Biden and the Democrats are colluding with Russia

When Joe Biden was running for president in 2020, his Democratic Party directed its fury toward Russian President Vladimir Putin. Democrats asserted and protested Putin’s interference in the 2016 U.S. elections. They lamented his warm personal relationship with then-President Donald Trump and what they claimed was its ensuing damage to U.S. alliances. They condemned Putin’s refusal to relinquish his control over Ukrainian territory, including Crimea.

Putin must be laughing now, because the tough-on-Putin rhetoric that defined Democrats in 2020 is but a distant memory. Instead, as measured by their position on a defining strategic issue, it is the Biden administration and its Democratic allies in the Senate who are actually colluding with Putin to stop a Republican plan to stop him.

The issue is Russia’s Nord Stream 2 energy pipeline and Democrats’ refusal to support sanctions against it. Those sanctions are seen by many analysts, including Ukrainian President Volodymyr Zelensky, as a critical means of deterring further Russian aggression against Ukraine. It’s a serious concern in that more than 100,000 Russian soldiers now encircle Ukraine’s borders.

In the Senate, Texan Ted Cruz, nearly all of his fellow Republicans, and some Senate Democrats want to restore sanctions against the pipeline’s operation. Imposed under the Trump administration, those sanctions were unfortunately waived by Biden. The argument for these sanctions is clear: they reflect the fact that Nord Stream 2 is a centerpiece of Putin’s energy-blackmail strategy against Europe.

If the pipeline comes online and the gas starts flowing, Putin will be able to demand appeasement from European governments as the price of his heating their nations’ homes and businesses. The former KGB lieutenant colonel will also be able to divert gas supplies that currently transit Ukraine. Despite a fanciful Biden administration deal that aims to prevent this outcome, Nord Stream 2 will mean Putin can deprive Ukraine’s pro-Western government of billions of dollars in much-needed transit revenues.

Russian energy extortion is not a hypothetical concern. This week, Putin suspended thermal coal supplies to Ukraine for 2 1/2 months. For more than three weeks, Putin has been reversing the flow of gas to Europe through the Yamal gas pipeline. Putin is playing this game as energy prices surge in Europe, threatening to bankrupt small businesses and force the poor to choose between heat and food.

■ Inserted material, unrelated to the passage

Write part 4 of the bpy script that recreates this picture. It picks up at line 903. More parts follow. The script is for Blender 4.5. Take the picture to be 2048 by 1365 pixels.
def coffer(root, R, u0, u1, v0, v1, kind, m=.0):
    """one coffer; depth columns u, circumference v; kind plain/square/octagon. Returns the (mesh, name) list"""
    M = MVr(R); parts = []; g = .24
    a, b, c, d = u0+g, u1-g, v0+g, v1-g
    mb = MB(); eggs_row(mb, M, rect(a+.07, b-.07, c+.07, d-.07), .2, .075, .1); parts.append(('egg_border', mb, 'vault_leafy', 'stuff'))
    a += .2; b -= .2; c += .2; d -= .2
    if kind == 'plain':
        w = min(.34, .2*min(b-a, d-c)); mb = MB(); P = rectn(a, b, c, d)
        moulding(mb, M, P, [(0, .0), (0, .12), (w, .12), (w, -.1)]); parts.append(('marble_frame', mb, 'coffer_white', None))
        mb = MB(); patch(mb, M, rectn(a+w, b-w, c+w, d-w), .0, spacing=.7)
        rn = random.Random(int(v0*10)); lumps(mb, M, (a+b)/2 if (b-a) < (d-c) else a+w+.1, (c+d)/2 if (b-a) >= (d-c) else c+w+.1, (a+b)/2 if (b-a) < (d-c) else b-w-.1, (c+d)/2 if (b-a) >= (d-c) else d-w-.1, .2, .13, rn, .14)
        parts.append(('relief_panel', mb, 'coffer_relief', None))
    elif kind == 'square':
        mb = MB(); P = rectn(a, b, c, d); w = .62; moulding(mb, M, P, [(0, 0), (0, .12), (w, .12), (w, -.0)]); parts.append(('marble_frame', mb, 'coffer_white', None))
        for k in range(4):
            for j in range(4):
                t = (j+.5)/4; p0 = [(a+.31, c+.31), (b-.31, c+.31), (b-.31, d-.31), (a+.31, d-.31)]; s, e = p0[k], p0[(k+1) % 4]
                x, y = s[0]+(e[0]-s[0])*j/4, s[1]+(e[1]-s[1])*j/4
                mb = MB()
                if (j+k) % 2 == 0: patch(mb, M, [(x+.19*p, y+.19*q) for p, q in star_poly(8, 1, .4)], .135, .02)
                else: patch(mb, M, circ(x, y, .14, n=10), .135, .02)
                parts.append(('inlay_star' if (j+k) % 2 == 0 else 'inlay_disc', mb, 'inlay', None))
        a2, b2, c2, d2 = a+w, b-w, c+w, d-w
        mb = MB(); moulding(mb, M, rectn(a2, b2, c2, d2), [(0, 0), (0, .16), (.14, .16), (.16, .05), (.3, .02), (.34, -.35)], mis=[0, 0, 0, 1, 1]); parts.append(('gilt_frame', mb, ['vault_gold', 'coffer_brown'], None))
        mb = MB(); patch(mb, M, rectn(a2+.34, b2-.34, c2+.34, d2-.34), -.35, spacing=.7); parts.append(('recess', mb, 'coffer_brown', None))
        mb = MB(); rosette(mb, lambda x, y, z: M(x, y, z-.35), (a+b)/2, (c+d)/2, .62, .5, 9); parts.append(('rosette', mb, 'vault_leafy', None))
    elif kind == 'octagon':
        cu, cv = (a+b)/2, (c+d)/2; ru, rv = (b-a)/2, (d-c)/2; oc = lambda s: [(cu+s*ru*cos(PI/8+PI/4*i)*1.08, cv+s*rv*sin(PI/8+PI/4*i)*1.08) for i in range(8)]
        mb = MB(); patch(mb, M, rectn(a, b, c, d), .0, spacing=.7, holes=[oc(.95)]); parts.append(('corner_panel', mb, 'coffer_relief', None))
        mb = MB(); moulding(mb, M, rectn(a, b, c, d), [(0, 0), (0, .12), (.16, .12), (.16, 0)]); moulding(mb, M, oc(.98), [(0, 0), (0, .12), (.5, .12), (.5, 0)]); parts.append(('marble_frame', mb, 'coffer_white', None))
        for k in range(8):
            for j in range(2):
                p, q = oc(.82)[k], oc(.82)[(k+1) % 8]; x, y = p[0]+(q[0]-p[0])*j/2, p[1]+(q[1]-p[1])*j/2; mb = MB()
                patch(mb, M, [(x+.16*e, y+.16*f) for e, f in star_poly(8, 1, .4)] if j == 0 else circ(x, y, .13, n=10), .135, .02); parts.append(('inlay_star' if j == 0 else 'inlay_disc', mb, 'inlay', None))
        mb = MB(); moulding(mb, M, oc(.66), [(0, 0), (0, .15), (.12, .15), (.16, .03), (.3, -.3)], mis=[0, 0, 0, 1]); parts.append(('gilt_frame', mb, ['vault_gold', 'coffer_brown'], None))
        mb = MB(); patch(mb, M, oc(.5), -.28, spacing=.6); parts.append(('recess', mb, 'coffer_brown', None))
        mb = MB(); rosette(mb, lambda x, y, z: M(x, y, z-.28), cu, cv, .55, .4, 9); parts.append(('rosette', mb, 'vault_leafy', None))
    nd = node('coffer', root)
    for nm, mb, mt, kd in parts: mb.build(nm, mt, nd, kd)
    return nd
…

Showing utter disdain for Biden’s well-intentioned but naive negotiators, Russian officials openly insist that they have never used energy supplies as a political weapon and will never do so. But their true motive in the present energy war is to pressure Germany into approving Nord Stream 2 for operation as soon as possible.

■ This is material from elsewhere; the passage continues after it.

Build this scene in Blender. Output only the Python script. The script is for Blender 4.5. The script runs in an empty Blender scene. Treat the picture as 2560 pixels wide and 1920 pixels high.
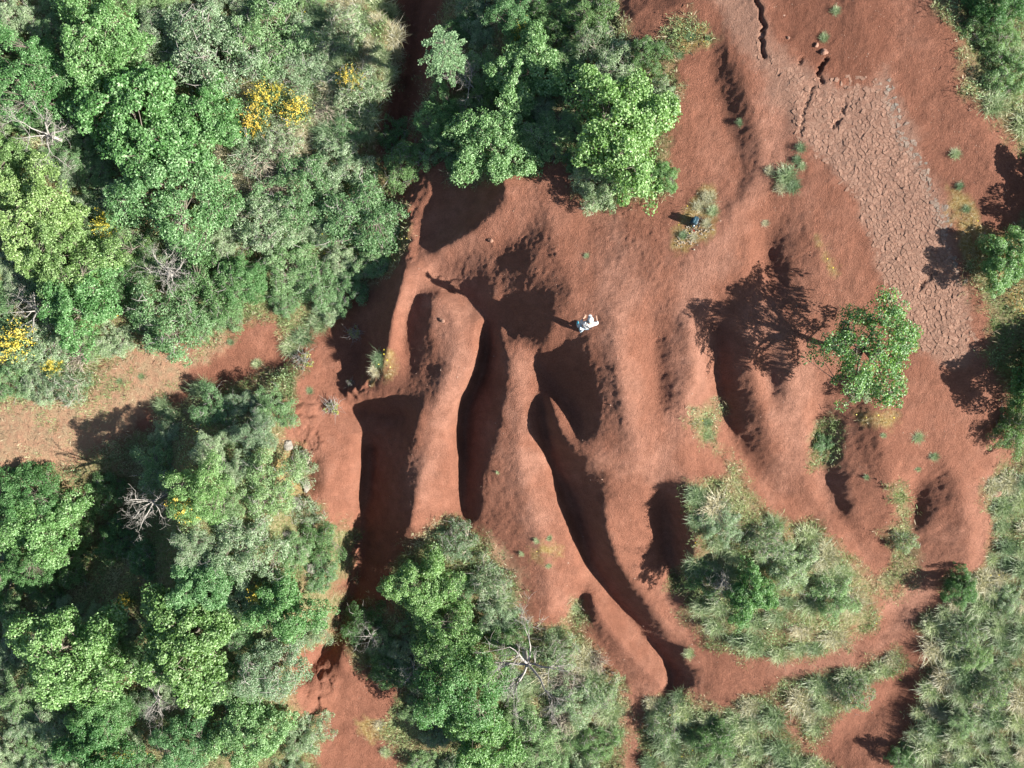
import bpy, math, random
import numpy as np
from mathutils import Vector, Matrix, Euler

scene = bpy.context.scene
COL = scene.collection
rng = np.random.default_rng(7)
random.seed(7)

# ------------------------------------------------------------------ camera
CAM_H = 30.0                      # drone height above the plateau (z = 0)
WIDTH_M = 42.0                    # metres across the picture at z = 0
cam = bpy.data.cameras.new("camera")
cam.sensor_width = 36.0
cam.lens = 36.0 * CAM_H / WIDTH_M
cam.clip_end = 1000.0
cam_o = bpy.data.objects.new("camera", cam)
COL.objects.link(cam_o)
cam_o.location = (0, 0, CAM_H)    # looking straight down
scene.camera = cam_o

# ------------------------------------------------------------------ light
SUN_ELEV = math.radians(31.0)
SUN_DIR = Vector((0.945 * math.cos(SUN_ELEV), -0.327 * math.cos(SUN_ELEV), math.sin(SUN_ELEV)))
world = bpy.data.worlds.new("World")
scene.world = world
world.use_nodes = True
wt = world.node_tree
sky = wt.nodes.new("ShaderNodeTexSky")
sky.sky_type = 'NISHITA'
sky.sun_disc = False
sky.sun_elevation = SUN_ELEV
sky.sun_rotation = math.atan2(SUN_DIR.x, SUN_DIR.y)
bg = wt.nodes["Background"]
bg.inputs["Strength"].default_value = 0.05
wt.links.new(sky.outputs[0], bg.inputs[0])
sun = bpy.data.lights.new("sun", 'SUN')
sun.energy = 5.0
sun.angle = math.radians(0.53)
sun.color = (1.0, 0.95, 0.87)
sun_o = bpy.data.objects.new("sun", sun)
COL.objects.link(sun_o)
sun_o.rotation_euler = (-SUN_DIR).to_track_quat('-Z', 'Y').to_euler()
sun_o.location = SUN_DIR * 60
scene.view_settings.view_transform = 'Standard'
scene.view_settings.look = 'None'
scene.view_settings.gamma = 1.0
scene.view_settings.use_curve_mapping = False
scene.view_settings.exposure = 1.6
scene.render.engine = 'CYCLES'
scene.cycles.max_bounces = 5
scene.cycles.diffuse_bounces = 1
scene.cycles.transparent_max_bounces = 4

# ------------------------------------------------------------------ helpers
FPX = 2212 * CAM_H / WIDTH_M


def at(u, v, h=0.0):
    """map reference (2212 x 1659 survey sheet) + height -> world point"""
    k = (CAM_H - h) / FPX
    return Vector(((u - 1106.0) * k, (829.5 - v) * k, h))


def tag(o, label=None, cat=None, group=None, kind=None):
    if label:
        o['label'] = label
    if cat:
        o['category'] = cat
    if group:
        o['group'] = group
    if kind:
        o['kind'] = kind
    return o


def link(name, me, mat=None, parent=None):
    o = bpy.data.objects.new(name, me)
    COL.objects.link(o)
    if mat is not None and me is not None and not me.materials:
        me.materials.append(mat)
    if parent is not None:
        o.parent = parent
    return o


def empty(name, loc=(0, 0, 0), rz=0.0, sc=1.0):
    o = bpy.data.objects.new(name, None)
    o.empty_display_size = 0.2
    COL.objects.link(o)
    o.location = loc
    o.rotation_euler = (0, 0, rz)
    o.scale = (sc, sc, sc) if not isinstance(sc, tuple) else sc
    return o


def copy_tree(o, parent=None):
    c = o.copy()
    COL.objects.link(c)
    c.parent = parent
    for ch in list(o.children):
        copy_tree(ch, c)
    return c


def np_mesh(name, verts, faces, tint=None, smooth=False):
    """verts (n,3); faces (m,k) all the same k; tint: per-vertex (n,) or (n,3) float attribute 'tint'"""
    verts = np.asarray(verts, np.float32)
    faces = np.asarray(faces, np.int32)
    me = bpy.data.meshes.new(name)
    m, k = faces.shape
    me.vertices.add(len(verts))
    me.vertices.foreach_set("co", verts.ravel())
    me.loops.add(m * k)
    me.loops.foreach_set("vertex_index", faces.ravel())
    me.polygons.add(m)
    me.polygons.foreach_set("loop_start", np.arange(0, m * k, k, dtype=np.int32))
    if smooth:
        me.polygons.foreach_set("use_smooth", np.ones(m, bool))
    me.update(calc_edges=True)
    if tint is not None:
        tint = np.asarray(tint, np.float32)
        if tint.ndim == 1:
            a = me.attributes.new("tint", 'FLOAT', 'POINT')
            a.data.foreach_set("value", tint)
        else:
            a = me.attributes.new("tint", 'FLOAT_COLOR', 'POINT')
            t4 = np.ones((len(verts), 4), np.float32)
            t4[:, :tint.shape[1]] = tint
            a.data.foreach_set("color", t4.ravel())
    return me


class Tris:
    """collects tubes / blobs / boxes as polygons, builds ONE mesh"""
    def __init__(self):
        self.v, self.f = [], []

    def tube(self, pts, radii, n=5, cap=True):
        pts = [Vector(p) for p in pts]
        base = len(self.v)
        for i, p in enumerate(pts):
            a = pts[max(i - 1, 0)]
            b = pts[min(i + 1, len(pts) - 1)]
            d = (b - a)
            if d.length < 1e-6:
                d = Vector((0, 0, 1))
            d.normalize()
            x = d.orthogonal().normalized()
            y = d.cross(x)
            for k in range(n):
                t = 2 * math.pi * k / n
                self.v.append(p + (x * math.cos(t) + y * math.sin(t)) * radii[i])
        for i in range(len(pts) - 1):
            for k in range(n):
                k2 = (k + 1) % n
                self.f.append((base + i * n + k, base + i * n + k2, base + (i + 1) * n + k2, base + (i + 1) * n + k))
        if cap:
            self.f.append(tuple(base + k for k in range(n))[::-1])
            self.f.append(tuple(base + (len(pts) - 1) * n + k for k in range(n)))
        return self

    def ellipsoid(self, c, r, seg=12, rings=8, rot=None, fn=None):
        base = len(self.v)
        M = rot.to_matrix() if rot is not None else Matrix.Identity(3)
        c = Vector(c)
        for i in range(rings + 1):
            th = math.pi * i / rings
            for k in range(seg):
                ph = 2 * math.pi * k / seg
                d = Vector((math.sin(th) * math.cos(ph), math.sin(th) * math.sin(ph), math.cos(th)))
                s = fn(d) if fn else 1.0
                self.v.append(c + M @ Vector((d.x * r[0] * s, d.y * r[1] * s, d.z * r[2] * s)))
        for i in range(rings):
            for k in range(seg):
                k2 = (k + 1) % seg
                self.f.append((base + i * seg + k, base + (i + 1) * seg + k, base + (i + 1) * seg + k2, base + i * seg + k2))
        return self

    def box(self, c, s, rot=None):
        base = len(self.v)
        M = rot.to_matrix() if rot is not None else Matrix.Identity(3)
        for dx in (-.5, .5):
            for dy in (-.5, .5):
                for dz in (-.5, .5):
                    self.v.append(Vector(c) + M @ Vector((dx * s[0], dy * s[1], dz * s[2])))
        for q in ((0, 1, 3, 2), (4, 6, 7, 5), (0, 4, 5, 1), (2, 3, 7, 6), (0, 2, 6, 4), (1, 5, 7, 3)):
            self.f.append(tuple(base + i for i in q))
        return self

    def mesh(self, name, smooth=True):
        me = bpy.data.meshes.new(name)
        me.from_pydata([tuple(p) for p in self.v], [], self.f)
        if smooth:
            me.polygons.foreach_set("use_smooth", np.ones(len(me.polygons), bool))
        me.update()
        return me

    def build(self, name, mat, parent=None, smooth=True):
        return link(name, self.mesh(name, smooth), mat, parent)


# ------------------------------------------------------------------ numpy noise / masks
def vnoise(x, y, seed=0):
    """smooth value noise, about -1..1"""
    xi = np.floor(x).astype(np.int64)
    yi = np.floor(y).astype(np.int64)
    fx = x - xi
    fy = y - yi
    fx = fx * fx * fx * (fx * (fx * 6 - 15) + 10)
    fy = fy * fy * fy * (fy * (fy * 6 - 15) + 10)

    def h(a, b):
        n = (a * 374761393 + b * 668265263 + seed * 1442695041) & 0xFFFFFFFF
        n = ((n ^ (n >> 13)) * 1274126177) & 0xFFFFFFFF
        n = n ^ (n >> 16)
        return (n & 0xFFFF) / 32767.5 - 1.0
    a = h(xi, yi)
    b = h(xi + 1, yi)
    c = h(xi, yi + 1)
    d = h(xi + 1, yi + 1)
    return (a * (1 - fx) + b * fx) * (1 - fy) + (c * (1 - fx) + d * fx) * fy


def fbm(x, y, octaves=4, seed=0, gain=0.5, lac=2.03):
    s = 0
    a = 1.0
    t = 0
    for o in range(octaves):
        s = s + a * vnoise(x + 17.3 * o, y - 9.1 * o, seed + o)
        t += a
        a *= gain
        x = x * lac
        y = y * lac
    return s / t


def poly_dist(px, py, poly):
    """signed distance (positive inside) of points to polygon [(x,y)...]"""
    P = np.asarray(poly, float)
    Q = np.roll(P, -1, axis=0)
    inside = np.zeros(px.shape, bool)
    d2 = np.full(px.shape, 1e18)
    for (x0, y0), (x1, y1) in zip(P, Q):
        ex, ey = x1 - x0, y1 - y0
        L = ex * ex + ey * ey + 1e-12
        t = np.clip(((px - x0) * ex + (py - y0) * ey) / L, 0, 1)
        dx = px - (x0 + t * ex)
        dy = py - (y0 + t * ey)
        d2 = np.minimum(d2, dx * dx + dy * dy)
        cond = ((y0 > py) != (y1 > py)) & (px < (x1 - x0) * (py - y0) / (y1 - y0 + 1e-12) + x0)
        inside ^= cond
    d = np.sqrt(d2)
    return np.where(inside, d, -d)


def sstep(a, b, x):
    t = np.clip((x - a) / (b - a), 0, 1)
    return t * t * (3 - 2 * t)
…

This time around, Nord Stream 2’s operation is the price of ending the freeze. Next time around, it might be Estonia’s suspension from NATO. Republicans recognize the risk and know that the United States must not give in to Putin’s blackmail. The size and lucrative nature of the U.S. economy means that very few international firms or governments will be willing to engage with Nord Stream 2 if it comes under renewed sanctions.

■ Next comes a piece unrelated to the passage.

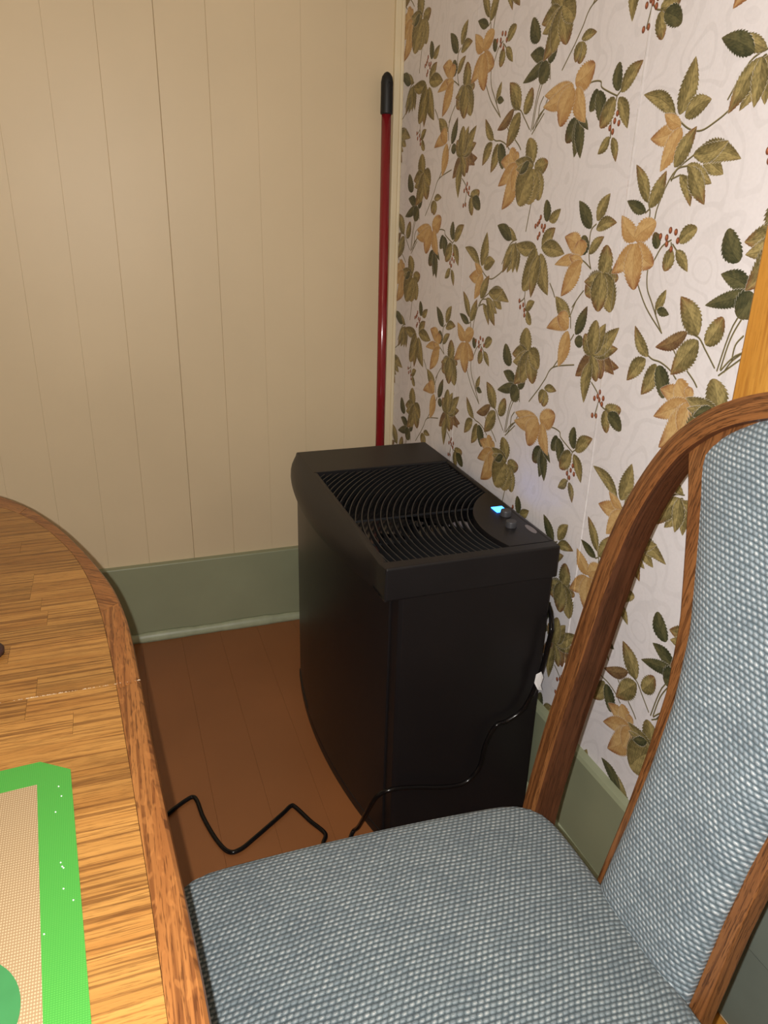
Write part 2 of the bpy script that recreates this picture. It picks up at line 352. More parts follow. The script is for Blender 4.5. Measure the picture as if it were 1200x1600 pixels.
def paint_wallpaper():
    W, Hh = int(TW * PPM), int(TH * PPM)
    rng = np.random.default_rng(3)
    img = np.zeros((Hh, W, 3)); img[:] = (0.878, 0.862, 0.868)
    # tone-on-tone scrolls
    n1 = smooth_noise(Hh, W, (9, 9), rng); n2 = smooth_noise(Hh, W, (17, 17), rng); n3 = smooth_noise(Hh, W, (180, 180), rng)
    sc = np.sin((n1 * 9 + n2 * 4) * 3.0)
    band = np.clip((sc - 0.55) * 5, 0, 1) * (0.5 + 0.5 * n2)
    img -= (band * 0.030)[..., None] * np.array([1, 1, 1.05])
    img += ((n3 - 0.5) * 0.016)[..., None]
    img = np.clip(img, 0, 1)
    PAL = {'g': ((0.665, 0.60, 0.395), (0.36, 0.325, 0.20)), 'd': ((0.40, 0.385, 0.255), (0.21, 0.225, 0.150)),
           't': ((0.81, 0.685, 0.475), (0.68, 0.52, 0.32)), 'r': ((0.58, 0.48, 0.32), (0.36, 0.26, 0.18))}
    RED = np.array((0.43, 0.21, 0.13))
    def copies(pts):
        for nn in (-1, 0, 1, 2):
            for mm in range(-3, 4):
                yield [(s - S0 - nn * TW, z - nn * DROP - mm * TH) for s, z in pts]
    def window(pts, pad):
        xs = [p[0] for p in pts]; ys = [p[1] for p in pts]
        x0 = max(0, int((min(xs) - pad) * PPM)); x1 = min(W, int((max(xs) + pad) * PPM) + 1)
        y0 = max(0, int((min(ys) - pad) * PPM)); y1 = min(Hh, int((max(ys) + pad) * PPM) + 1)
        return (x0, x1, y0, y1) if x1 > x0 and y1 > y0 else None
    def blend(win, a, col):
        x0, x1, y0, y1 = win
        img[y0:y1, x0:x1] = img[y0:y1, x0:x1] * (1 - a[..., None]) + col * a[..., None]
    def grid(win):
        x0, x1, y0, y1 = win
        return np.meshgrid((np.arange(x0, x1) + 0.5) / PPM, (np.arange(y0, y1) + 0.5) / PPM)
    def seg(p, q, w, col):
        win = window([p, q], w + 1)
        if not win: return
        X, Y = grid(win)
        d = np.array(q) - np.array(p); L2 = max(d @ d, 1e-6)
        t = np.clip(((X - p[0]) * d[0] + (Y - p[1]) * d[1]) / L2, 0, 1)
        r = np.hypot(X - p[0] - t * d[0], Y - p[1] - t * d[1])
        a = np.clip((w - r) * PPM + 0.5, 0, 1)
        sh = np.clip(0.8 + 0.35 * ((X - p[0]) * d[1] - (Y - p[1]) * d[0]) / np.sqrt(L2) / w * -1, 0.55, 1.15)
        blend(win, a, np.array(col) * sh[..., None])
    for line in STEMS.split():
        v = list(map(float, line.split(',')))
        base = [Vector((v[i], v[i + 1], 0)) for i in range(0, len(v), 2)]
        sm = [(p.x, p.y) for p in catmull(base, 5)]
        for c in copies(sm):
            for a, b in zip(c[:-1], c[1:]): seg(a, b, 1.35, (0.52, 0.48, 0.33))
    for idx, line in enumerate(LEAVES.split()):
        kind = line[0]; bs, bz, ts, tz, w = map(float, line[1:].split(','))
        L = math.hypot(ts - bs, tz - bz); w = max(w * 1.12, 13)
        r0 = np.random.default_rng(idx + 11)
        curve = r0.uniform(-0.10, 0.10); teeth = max(5, int(L / 5.5)); ph = r0.random(); flip = 1 if r0.random() < 0.5 else -1
        redt = r0.random() if kind != 'd' else r0.random() * 0.9
        lobe = w / L > 0.62
        for (b, t) in copies([(bs, bz), (ts, tz)]):
            win = window([b, t], w * 0.75)
            if not win: continue
            X, Y = grid(win)
            d = (np.array(t) - np.array(b)) / L
            tt = ((X - b[0]) * d[0] + (Y - b[1]) * d[1]) / L
            uu = (-(X - b[0]) * d[1] + (Y - b[1]) * d[0])
            tc = np.clip(tt, 0, 1)
            uu = uu - curve * L * np.sin(math.pi * tc)
            if lobe: prof = np.clip(np.sin(math.pi * tc ** 0.92), 0, 1) ** 0.55
            else: prof = np.clip(np.sin(math.pi * tc ** 0.80), 0, 1) ** 0.85
            saw = np.mod(tc * teeth + ph, 1.0)
            hw = 0.5 * w * prof * (1.0 - 0.17 * saw) + 0.2
            a = np.clip((hw - np.abs(uu)) * PPM + 0.5, 0, 1) * ((tt > -0.005) & (tt < 1.005))
            if a.max() <= 0: continue
            halo = np.clip((hw + 1.1 - np.abs(uu)) * PPM * 0.7, 0, 1) * ((tt > 0.04) & (tt < 1.01)) * 0.8
            blend(win, halo, np.array((0.87, 0.845, 0.83)))
            un = np.abs(uu) / np.maximum(hw, 1)
            hi, lo = np.array(PAL[kind][0]), np.array(PAL[kind][1])
            side = (np.sign(uu) * flip > 0) * 0.38
            vein = 0.5 + 0.5 * np.sin((tc * L - un * w * 0.33) / (3.6 if L > 40 else 2.8) * math.pi)
            veinl = np.clip((vein - 0.78) * 4.0, 0, 1)
            fiber = (np.sin(uu * 2.3 + np.sin(tt * 17 + ph * 9) * 1.6 + ph * 20) + np.sin(uu * 1.1 - tt * L * 0.55 + ph * 40) * 0.8 + np.sin(uu * 0.35 + tt * L * 0.21 + ph * 7)) * 0.25 + 0.5
            fiber = fiber + (n3[win[2]:win[3], win[0]:win[1]] - 0.5) * 0.9
            shade = np.clip(0.10 + side + 0.42 * un ** 2.2 + 0.46 * (fiber - 0.25) - 0.22 * tc + 0.16 * veinl, 0, 1)
            col = hi * (1 - shade[..., None]) + lo * shade[..., None]
            rr = np.clip((tc - 0.62) * 2.6, 0, 1) * np.clip(un * 1.3, 0.2, 1) * (0.75 if redt > 0.55 or kind == 'r' else 0.12)
            col = col * (1 - rr[..., None]) + RED * rr[..., None]
            mid = np.clip(1.0 - np.abs(uu) / 0.55, 0, 1) * (tc < 0.93) * 0.55
            col = col * (1 - mid[..., None]) + (lo * 0.75) * mid[..., None]
            edge = np.clip(1 - (hw - np.abs(uu)) / 0.9, 0, 1) * 0.45
            col = col * (1 - edge[..., None]) + (lo * 0.62) * edge[..., None]
            blend(win, a, col)
    for line in BERRIES.split():
        s, z = map(float, line.split(','))
        for (c,) in copies([(s, z)]):
            win = window([c], 7)
            if not win: continue
            X, Y = grid(win)
            rx, ry = 4.0, 5.0
            q = np.hypot((X - c[0]) / rx, (Y - c[1]) / ry)
            a = np.clip((1 - q) * rx * PPM + 0.5, 0, 1)
            hl = np.exp(-(((X - c[0] + 1.2) / 2.0) ** 2 + ((Y - c[1] - 1.4) / 2.2) ** 2))
            col = np.array((0.60, 0.33, 0.22)) * (1 - 0.42 * q[..., None] ** 2) + np.array((0.20, 0.17, 0.12)) * hl[..., None]
            blend(win, a, np.clip(col, 0, 1))
    img = np.clip(img, 0, 1)
    out = np.ones((Hh, W, 4), dtype=np.float32); out[..., :3] = img
    im = bpy.data.images.new('wallpaper_print', W, Hh)
    im.pixels.foreach_set(out.ravel())
    im.update(); im.pack()
    return im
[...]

Fortunately for Putin, Democrats are riding to his rescue.

Desperate to defeat Cruz’s sanctions bill, Biden’s White House is pulling out all the stops. Perhaps embarrassed by a German lobbying campaign that did more harm than good, Biden has deployed a senior State Department official to the Senate. Victoria Nuland implored Democrats that Cruz’s bill needs to be defeated.

Some Democrats are not convinced — at least not yet. Montana Sen. Jon Tester told Politico that the White House “has to do a better job of messaging what the flaws are” with Cruz’s bill. But Tester’s concerns speak to a broader truth — there are no good arguments against the sanctions, so what could the better message possibly look like?

Other Democrats are simply resorting to childish name-calling. Sen. Dick Durbin simply says Cruz’s bill is “weak.” Sen. Bob Menendez offers up an alternate sanctions bill that is far weaker than Cruz’s, which would only apply after Russia invades Ukraine. Menendez doesn’t realize that by that point, it will already be too late — nor does he realize that Russia is attempting to mitigate potential sanctions by dividing the Western alliance. The U.S. thus needs to take a firm stance out front, leading against a pipeline that only Germany and Russia truly want.

Sen. Chris Murphy has taken perhaps the boldest course of supporting Putin’s aims, going so far as to criticize Zelensky for thanking Cruz for the sanctions bill. When it comes to Zelensky, Murphy says he often “misreads American politics, and I think it would have been better for him to have stayed out of this one. This is not good policy for the United States to allow Ted Cruz to break us from our trans-Atlantic partners in the middle of a delicate negotiation over the future of Europe-Russia policy.”

This argument rings hollow. It subordinates every consideration in Europe to the whims of the new German government, even though nearly every U.S. ally in Europe opposes Nord Stream 2 except for Germany. It also ignores the fact that Chancellor Olaf Scholz has abandoned Germany’s NATO defense spending obligations and its longstanding nuclear deterrence posture, even calling for a reset with Putin.

When Biden’s staff show up to lobby them on Putin’s behalf, Democratic senators should think twice. If they pass up the chance to vote for Cruz’s sanctions bill, they will be the ones colluding with Russia.